そして、61'50~のセレッソの前進も、スタートがゴールキックからだったとう違いはありますが、シャルクが松田に対して縦方向に矢印を出していて、松田が横方向にボールを逃がした先は関根が戻り切れていないCH脇のスペースでした。

ゴールキックの対応のために前目のポジションを取っていたところからクロスのブロックまで戻れた関根は素晴らしかったのですが、そもそもこれが起きた構造ってどうなんだろう。。という気もします。

いずれもシャルクの矢印の出し方に焦点が当たってしまいますが、彼が加入してまだ2ヶ月も経たないからチームの前提条件を習得しきれていないのかもしれませんし、この試合の方針としてはシャルクの方があっていて周りのアクションがズレていたのかもしれません。どちらが正解なのかはチームの中でしか分かりませんが、ズレていることには違いないと思うので気になりました。

横方向に追いかける矢印を外されてCHの間や逆側がぽっかり空いて使われるというのはリカルドのチームでは何度も見られる現象です。勿論、このプレッシングのやり方で上手くいっていることの方が多いので、違うやり方に変えるべきだとは思いません。このリスクは許容していく必要があるということなのかもしれません。とはいえ、それが試合結果に直結してしまうと辛いですね。。


失点直後に右に大久保、左に江坂、中央に松尾という布陣にしましたが、カットイン型にすると中央を固めるセレッソの4-4-2が待ち構えているところに突っ込むことになっていて、これはあまり奏功しなかったと思います。10分ほど経ったところで大久保を左側にもっていって外から縦に行ってもらうようにして少しチャンスは増えましたかね。

しかし、連戦の影響による体力的な消耗なのか、後半はどんどんチャンスが作れなくなっていったことによるメンタル的な消耗なのか、ビルドアップ隊がオープンにボールを持っても中盤でのポジションの取り直しも前線から裏へのアクションも乏しく、ATに入る手前でダメ押し点が入って終戦。


アクションが見えないのは、選手が闘えなくなっている、選手は闘いたいのに頭の中が整理できていなくて止まってしまっている、色々な理由はありますが、現象としてそうなってしまっているのはとても心配です。

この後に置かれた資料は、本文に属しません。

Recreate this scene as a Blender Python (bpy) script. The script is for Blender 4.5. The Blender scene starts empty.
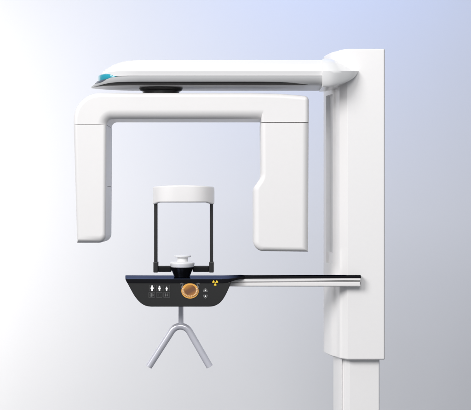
import bpy, bmesh, math
from mathutils import Vector
R = math.radians
scene = bpy.context.scene
COL = scene.collection

# ---------------------------------------------------------------- image pixels to metres
S, D, EYE = 0.004, 5.0, 1.5          # metres per image pixel, camera distance, eye height
def W(u, v, Y=0.0):
    """image pixel coordinates (u right, v down) projected from the camera to depth Y -> metres"""
    k = (D + Y) / D
    return Vector(((u - 235.5) * S * k, Y, EYE + (205 - v) * S * k))

# ---------------------------------------------------------------- materials
def nodes(name):
    m = bpy.data.materials.new(name); m.use_nodes = True
    nt = m.node_tree
    return m, nt, nt.nodes['Principled BSDF']
def plain(name, col, rough=0.4, metal=0.0, coat=0.0, var=0.03, bump=0.02, scale=60, emit=None, spec=0.5, trans=0.0):
    m, nt, b = nodes(name)
    tc = nt.nodes.new('ShaderNodeTexCoord')
    n = nt.nodes.new('ShaderNodeTexNoise'); n.inputs['Scale'].default_value = scale; n.inputs['Detail'].default_value = 3
    nt.links.new(tc.outputs['Object'], n.inputs['Vector'])
    mix = nt.nodes.new('ShaderNodeMix'); mix.data_type = 'RGBA'
    mix.inputs['A'].default_value = (*[c * (1 - var) for c in col], 1)
    mix.inputs['B'].default_value = (*[min(1, c * (1 + var)) for c in col], 1)
    nt.links.new(n.outputs['Fac'], mix.inputs['Factor'])
    nt.links.new(mix.outputs['Result'], b.inputs['Base Color'])
    n2 = nt.nodes.new('ShaderNodeTexNoise'); n2.inputs['Scale'].default_value = 7
    nt.links.new(tc.outputs['Object'], n2.inputs['Vector'])
    mr = nt.nodes.new('ShaderNodeMapRange')
    mr.inputs['To Min'].default_value = max(0, rough - 0.04); mr.inputs['To Max'].default_value = rough + 0.04
    nt.links.new(n2.outputs['Fac'], mr.inputs['Value']); nt.links.new(mr.outputs['Result'], b.inputs['Roughness'])
    if bump:
        n3 = nt.nodes.new('ShaderNodeTexNoise'); n3.inputs['Scale'].default_value = 900
        nt.links.new(tc.outputs['Object'], n3.inputs['Vector'])
        bp = nt.nodes.new('ShaderNodeBump'); bp.inputs['Strength'].default_value = bump; bp.inputs['Distance'].default_value = 0.001
        nt.links.new(n3.outputs['Fac'], bp.inputs['Height']); nt.links.new(bp.outputs['Normal'], b.inputs['Normal'])
    b.inputs['Metallic'].default_value = metal
    b.inputs['Coat Weight'].default_value = coat
    b.inputs['Specular IOR Level'].default_value = spec
    b.inputs['Transmission Weight'].default_value = trans
    if emit:
        b.inputs['Emission Color'].default_value = (*emit[0], 1); b.inputs['Emission Strength'].default_value = emit[1]
    return m
M = dict(
    white=plain('white_plastic', (0.855, 0.838, 0.832), 0.38, var=0.012),
    gloss=plain('white_gloss', (0.86, 0.855, 0.855), 0.22, var=0.008, coat=0.3, bump=0.0),
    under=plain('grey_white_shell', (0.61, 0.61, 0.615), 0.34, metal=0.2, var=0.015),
    dark_band=plain('black_reflection_band', (0.008, 0.008, 0.009), 0.45, bump=0.0),
    black=plain('black_plastic', (0.004, 0.004, 0.0045), 0.35, bump=0.02, spec=0.3),
    bowl=plain('black_gloss', (0.004, 0.004, 0.0045), 0.22, bump=0.0, spec=0.12),
    glass=plain('black_glass', (0.004, 0.005, 0.008), 0.08, coat=0.6, bump=0.0),
    panel=plain('charcoal_panel', (0.018, 0.018, 0.018), 0.36, bump=0.03),
    post=plain('graphite_post', (0.045, 0.044, 0.044), 0.32, metal=0.5, bump=0.0),
    alu=plain('satin_aluminium', (0.72, 0.72, 0.79), 0.22, metal=0.3, bump=0.0),
    cap=plain('tube_end_cap', (0.30, 0.31, 0.33), 0.4, bump=0.0),
    teal=plain('teal_lens', (0.015, 0.30, 0.40), 0.12, coat=0.4, bump=0.0, var=0.2, scale=14, emit=((0.02, 0.45, 0.58), 0.12)),
    lampbase=plain('lamp_base', (0.10, 0.12, 0.16), 0.3, bump=0.0),
    bearing=plain('dark_bearing', (0.018, 0.018, 0.018), 0.30, bump=0.0),
    icon=plain('white_print', (0.75, 0.75, 0.75), 0.5, bump=0.0, emit=((1, 1, 1), 0.25)),
    dim=plain('grey_print', (0.17, 0.17, 0.17), 0.5, bump=0.0),
    faint=plain('faint_print', (0.060, 0.060, 0.060), 0.5, bump=0.0),
    key=plain('key_face', (0.019, 0.019, 0.019), 0.4, bump=0.0),
    yellow=plain('yellow_print', (0.80, 0.55, 0.03), 0.5, bump=0.0, emit=((1.0, 0.7, 0.05), 0.15)),
    gum=plain('amber_gum', (0.74, 0.38, 0.08), 0.3, var=0.25, scale=160, bump=0.0, coat=0.4, emit=((0.6, 0.27, 0.05), 0.15)),
    palate=plain('brown_palate', (0.20, 0.085, 0.035), 0.3, var=0.3, scale=60, bump=0.0),
    tooth=plain('tooth_ivory', (0.72, 0.43, 0.20), 0.3, bump=0.0),
    backdrop=plain('grey_backdrop_paper', (0.545, 0.545, 0.55), 0.9, var=0.008, scale=3, bump=0.05, spec=0.1),
    slotgrey=plain('slot_grey', (0.84, 0.84, 0.845), 0.45, bump=0.0),
    lip=plain('black_lip', (0.006, 0.006, 0.008), 0.35, bump=0.0, spec=0.15),
    colwhite=plain('white_column_enamel', (0.90, 0.885, 0.88), 0.30, var=0.012, coat=0.25),
    floor=plain('studio_floor', (0.09, 0.095, 0.105), 0.6, var=0.05, scale=8),
)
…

観ているときは心配というよりはイライラでしたが。


年始に「今年は優勝できますか?」という問いをされたときに「優勝できるかは分からないが、その争いの中には十分に入っていける」と答えました。本気でそう思っていたし、それくらいの内容は示せていると思うので、その反動もあって今はものすごく悔しいというか、苦しい気持ちです。

イライラするし、落ち込むし、試合後の家の雰囲気は悪くなるし、色々しんどいですが、ここをなんとか乗り越えないといけない。奪いに行かないとボールも、ゴールも取れないし、そうしないと勝つことはできないので、やるべきことをやるしかありません。この試合だって前半は出来ていたのだから、選手が1人代わってしまったとはいえ出来なくなっても仕方ない理由にはなりません。

今季の目標にしているリーグ優勝がどんどん遠のいているからと言って、目標を下げたところで今何をするべきかは変わらないですし、いつだって次の試合で勝ち点3を取ること以外やるべきことはありません。そして、中2日ですぐに試合はやってきます。

「過去には内容も悪いし結果も悪い時期もあったし、それに比べればマシだよね」という言葉も見かけることはありますが、今このクラブが目指しているのは過去の自分たちと比べてマシな状態になることではなくて、今周りにいるクラブに対して安定して上回れる力をつけることだと思います。なので、そうした言葉で一時的に落ち込んだ気持ちを慰めることは良いと思いますが、その言葉に甘んじてはいけないはず。

次こそその一歩にしてくれよ。次は勝てよ。